Resumo da ópera: resolvi anular o voto. Era minha opção – e assim o fiz. Me achei o lúcido, o alternativo…

Que bobagem.

No dia seguinte, na Redação, o amigo Fernando Saliba me perguntou em quem eu havia votado. Diante da minha resposta, foi taxativo:

— Então você ajudou a eleger o Collor.

Fiz um discurso de hora e tanto tentando justificar o injustificável. “Collorir”, à época, não era considerado verbo; era xingamento. Hoje, quase 20 anos depois, reconheço que o Salibeiro tinha razão.

Por que hoje lhes conto essa história?

Simples. Quando cheguei à minha zona eleitoral já no meio da tarde, ouvi a conversa de alguns mesários. Diziam que “nada havia para se fazer ali” e que o movimento era baixíssimo.

— Acho muita gente preferiu justificar e aproveitar o domingo de sol, disse um deles.

É certo que o pessoal pode ter ido votar na ultima hora – é coisa nossa! No entanto, lembrei-me também que, ao longo da semana, li e ouvi de gente séria, consciente e esclarecida que não iria votar. As desculpas variavam.

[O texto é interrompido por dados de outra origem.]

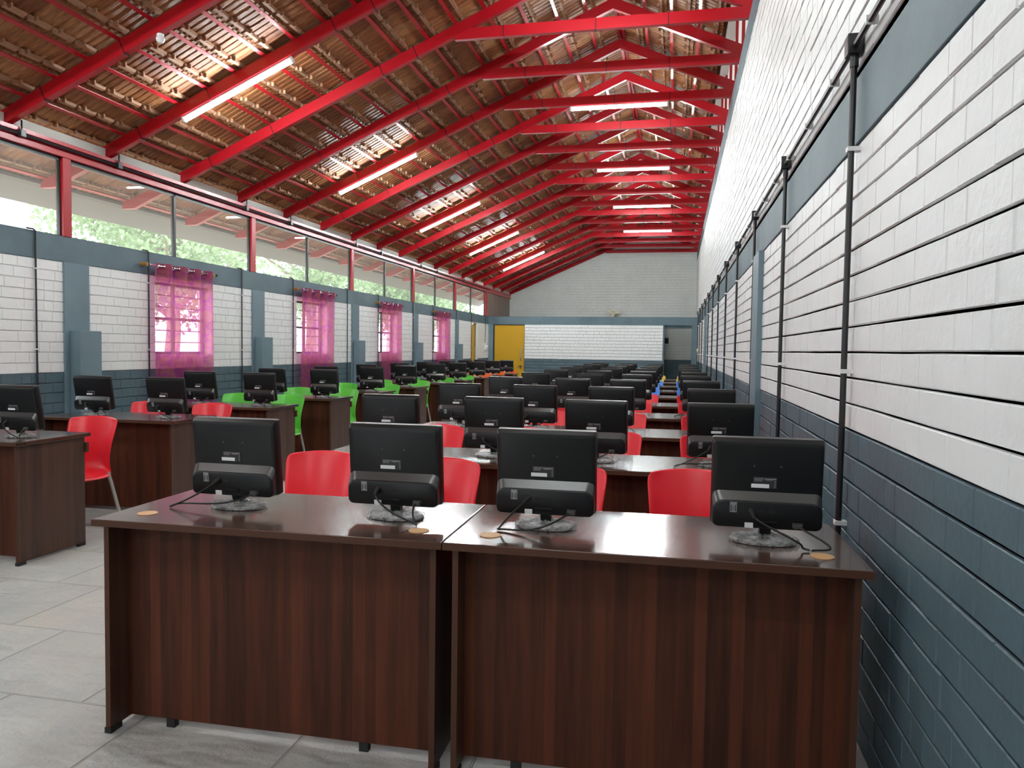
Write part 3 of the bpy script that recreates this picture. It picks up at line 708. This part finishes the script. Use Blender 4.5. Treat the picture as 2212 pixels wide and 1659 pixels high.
# ------------------------------------------------------------------ monitors
def rrect(x0, x1, z0, z1, r, y, n=5, rt_=None, rb=None):
    rt_ = r if rt_ is None else rt_; rb = r if rb is None else rb; pts = []
    for cx, cz, a0, q in ((x1, z1, 0, rt_), (x0, z1, PI/2, rt_), (x0, z0, PI, rb), (x1, z0, 1.5*PI, rb)):
        q = max(q, .0005); ccx = cx-q if cx == x1 else cx+q; ccz = cz-q if cz == z1 else cz+q
        for i in range(n+1):
            a = a0+PI/2*i/n; pts.append((ccx+q*math.cos(a), y, ccz+q*math.sin(a)))
    return pts
MW, MH = .336, .280
def make_monitor(variant):
    t = empty('computer_monitor', (0, 0, 0)); tilt = .10 if variant < 10 else .17
    hz = .053
    R = Matrix.Translation((0, -.012, hz)) @ Matrix.Rotation(tilt, 4, 'X')
    def T(mb): mb.v = [tuple(R @ Vector(v)) for v in mb.v]; return mb
    h = MW/2
    b = MB(); b.loft([rrect(-h+.002, h-.002, .002, MH-.002, .006, .034), rrect(-h, h, 0, MH, .007, .030), rrect(-h, h, 0, MH, .007, .004),
                      rrect(-h+.004, h-.004, .002, MH-.010, .010, -.010), rrect(-h+.013, h-.013, .006, MH-.020, .012, -.0135)])
    body = T(b).build('back_shell', M['black'], t, smooth=True)
    T(MB().box(-h+.012, h-.012, .034, .0352, .018, MH-.012)).build('screen', M['screen'], t)
    b = MB(); zl = .114
    b.loft([rrect(-h+.003, h-.003, .001, zl, .001, -.0125, rt_=.022, rb=.012, n=8), rrect(-h+.004, h-.004, .001, zl-.026, .001, -.034, rt_=.034, rb=.018, n=8)], caps=False)
    T(b).build('ledge', M['ledge'], t, smooth=True); b = MB()
    b.loft([rrect(-h+.004, h-.004, .001, zl-.026, .001, -.034, rt_=.034, rb=.018, n=8), rrect(-h+.0055, h-.0055, .0015, zl-.028, .001, -.037, rt_=.034, rb=.019, n=8), rrect(-h+.009, h-.009, .003, zl-.031, .001, -.039, rt_=.034, rb=.020, n=8)])
    T(b).build('lower_housing', M['black2'], t, smooth=True)
    lb = T(MB().box(-.042, .029, -.0155, -.0130, .124, .160)).build('rating_label', M['glabel'], t)
    tx = MB()
    for q, (x0, x1, z) in enumerate([(-.039, -.010, .157), (-.039, -.012, .154), (-.039, -.014, .151), (-.039, -.016, .148), (-.008, .026, .156), (-.008, .026, .1545), (-.004, .016, .151)]): tx.box(x0, x1, -.0160, -.0154, z-.0006 - (.001 if q in (4, 5) else 0), z+.0006)
    for q in range(6): tx.box(.021, .0255, -.0160, -.0154, .128+q*.004, .1295+q*.004)
    T(tx).build('print', M['ltext'], lb)
    T(MB().box(-.048, .006, -.0172, -.0154, .126, .1385)).build('barcode_sticker', M['sticker'], t, bevel=.0006, seg=1)
    sc = MB()
    for x in (-.040, .040):
        if variant < 10: sc.disc((x, 0), .0034, .0034, 0, .0012, 8)
    sc.v = [(x, -.0135-z, .195+y) for x, y, z in sc.v]
    if sc.v: T(sc).build('screw', M['plug'], t)
    st = MB().box(-.112, -.091, -.0405, -.0388, .050, .083)
    sp = T(st).build('approval_sticker', M['ltext'], t)
    p2 = MB()
    for a, b_, c_, d_ in ((-.1095, -.1065, .054, .074), (-.0965, -.0935, .054, .074), (-.1045, -.0985, .060, .062), (-.1045, -.0985, .066, .068)): p2.box(a, b_, -.0410, -.0404, c_, d_)
    T(p2).build('print', M['glabel'], sp)
    T(MB().box(-.066, -.040, -.0412, -.0388, .002, .019)).build('price_tag', M['sticker'], t, bevel=.0008, seg=1)
    pt = MB()
    for x in (-.022, .012): pt.box(x-.010, x+.010, -.0396, -.0385, .052, .062)
    T(pt).build('port', M['foot'], t)
    # stand
    T(MB().box(-.031, .031, -.046, -.036, .022, .027)).build('hinge_lip', M['black'], t, bevel=.001)
    nk = MB(); nk.hexa([(-.017, -.016, .010), (.017, -.016, .010), (.017, .016, .010), (-.017, .016, .010), (-.018, -.030, .058), (.018, -.030, .058), (.018, .004, .058), (-.018, .004, .058)])
    nk.hexa([(-.018, -.040, .050), (.018, -.040, .050), (.018, -.004, .050), (-.018, -.004, .050), (-.026, -.053, .073), (.026, -.053, .073), (.026, -.020, .073), (-.026, -.020, .073)])
    nk.build('neck', M['black'], t, bevel=.002)
    MB().disc((0, -.005), .100, .068, 0, .009, 32, top=.96).build('base', M['black2'], t, smooth=True)
    rnd = random.Random(variant+2); wr = MB(); rings = []
    n = 44
    for q, (k, z) in enumerate([(1.05, .002), (1.07, .009), (1.02, .015), (.85, .0175), (.6, .019), (.38, .0215), (.25, .026), (.21, .030)]):
        rings.append([(k*.100*math.cos(2*PI*j/n)*rnd.uniform(.97, 1.03), -.005+k*.068*math.sin(2*PI*j/n)*rnd.uniform(.97, 1.03), z+(rnd.uniform(-.0025, .0035) if q else 0)) for j in range(n)])
    wr.loft(rings, caps=False); wr.build('plastic_wrap', M['wrap'], t)
    # plugs and cables: start and end in monitor space
    pa = R @ Vector((-.050, -.042, .060)); pb = R @ Vector((.092, -.042, .018))
    g1 = Vector((-.16, -.085, .004)) if variant % 3 == 0 else (Vector((.10, -.10, .004)) if variant % 3 == 1 else Vector((-.115, -.10, .004)))
    def bez(p, n=16):
        out = []; 
        for i in range(n+1):
            u = i/n; q = [Vector(x) for x in p]
            while len(q) > 1: q = [a*(1-u)+b*u for a, b in zip(q, q[1:])]
            out.append(q[0])
        return out
    z0 = .0045
    if variant % 10 == 0:
        c1 = bez([pa, pa+Vector((-.01, -.03, -.02)), Vector((-.14, -.08, .04)), Vector((-.23, -.09, z0))])
        c2 = bez([pb, pb+Vector((-.02, -.035, -.02)), Vector((-.02, -.11, z0)), Vector((-.14, -.08, .030)), Vector((-.21, -.065, .02)), Vector((-.235, -.085, z0))])
    elif variant % 10 == 1:
        c1 = bez([pa, pa+Vector((-.015, -.03, -.02)), pa+Vector((.03, -.05, -.07)), Vector((.085, -.12, .02)), Vector((.115, -.115, z0))])
        c2 = bez([pb, pb+Vector((-.012, -.03, -.01)), pb+Vector((.0, -.05, -.05)), Vector((.115, -.125, z0))])
    elif variant % 10 == 2:
        c1 = bez([pa, pa+Vector((-.02, -.03, -.02)), Vector((-.125, -.085, .04)), Vector((-.145, -.105, z0))])
        c2 = bez([pb, pb+Vector((-.03, -.03, -.015)), Vector((-.0, -.17, z0)), Vector((-.08, -.10, z0+.004)), Vector((-.15, -.095, z0))])
    else:
        c1 = bez([pa, pa+Vector((0, -.03, -.04)), Vector((.06, -.10, .05)), Vector((.16, -.13, z0)), Vector((.06, -.08, z0+.01)), Vector((.12, -.105, z0))], 22)
        c2 = bez([pb, pb+Vector((.01, -.03, -.01)), Vector((.19, -.09, .02)), Vector((.23, -.13, z0)), Vector((.14, -.10, z0+.006)), Vector((.125, -.11, z0))], 22)
    c1 = [v if v.z > z0 else Vector((v.x, v.y, z0)) for v in c1]; c2 = [v if v.z > z0 else Vector((v.x, v.y, z0)) for v in c2]
    MB().tube(c1, .0033, 8).build('power_cable', M['cable'], t, smooth=True)
    MB().tube(c2, .0033, 8).build('video_cable', M['cable'], t, smooth=True)
    d1 = (c1[2]-c1[0]).normalized(); pl_ = MB(); pl_.tube([pa+Vector((0, .006, 0)), pa+d1*.012, pa+d1*.03], [.009, .008, .004], 10); pl_.build('power_plug', M['foot'], t, smooth=True)
    q = MB(); q.hexa([tuple(pb+Vector(v)) for v in ((-.013, -.010, -.010), (.013, -.010, -.010), (.018, .005, -.004), (-.018, .005, -.004), (-.011, -.012, .004), (.011, -.012, .004), (.016, .004, .008), (-.016, .004, .008))])
    q.build('video_plug', M['plug'], t, bevel=.002)
    return t
protos = {v: make_monitor(v) for v in (0, 1, 2, 3, 11, 13)}
usedp = set()
def place_monitor(v, x, y, rot, lab, grp):
    o = protos[v] if v not in usedp else copy_tree(protos[v]); usedp.add(v)
    o.location = (x, y, DZ+.0003); o.rotation_euler.z = rot; tag(o, lab, 'monitor', grp)
rnd = random.Random(11)
pos4 = ['leftmost', 'second from left', 'third from left', 'rightmost']
mx = [(-1.575, 0, -.006), (-.952, 1, .005), (-.415, 2, .012), (.290, 3, .012)]
for k in range(NROW):
    for j in range(4):
        x, v, r = mx[j]
        if k > 0:
            x = [-1.58, -.975, -.415, .24][j]+rnd.uniform(-.02, .02); r = rnd.uniform(-.05, .05); v = rnd.choice((0, 1, 2, 3))
        if k == 1: x = [-1.582, -.977, -.408, .238][j]
        if k == 2: x = [-1.62, -1.025, -.453, .262][j]
        if k == 3: x = [-1.60, -.948, -.425, .241][j]
        y = (ymain(0)+.245 if k == 0 else ymain(k)+.29+rnd.uniform(-.015, .015))
        if k == 0: y = [2.520, 2.515, 2.512, 2.505][j]
        place_monitor(v, x, y, r, 'black monitor, %s of the right-hand block, %s in its row' % (rowname[k], pos4[j]), 'black monitors of the right-hand block')
for k in range(NLEFT):
    for j in range(2):
        x = [-4.72, -4.05][j]+rnd.uniform(-.015, .015); y = yleft(k)+.245+rnd.uniform(-.01, .01)
        place_monitor(rnd.choice((11, 13)), x, y, rnd.uniform(-.03, .03)+(.02 if j == 0 else 0), 'black monitor on the %s desk by the window wall, on its %s side' % (lrow[k], 'window' if j == 0 else 'aisle'), 'black monitors by the window wall')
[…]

Iam do “são farinha do mesmo saco” para classificar os finalistas à obrigatoriedade do voto – “uma anomalia desta legislação eleitoral”.

Não sei se mudaria ou não o resultado das eleições* se votassem em algum candidato aqueles preferiram anular ou votar em branco ou ainda justificar “só para tirar onda”. Sei que quem desperdiça o voto acaba por desmerecer a luta que nos fez chegar até aqui. Pela democracia e por uma nação mais justa e solidária.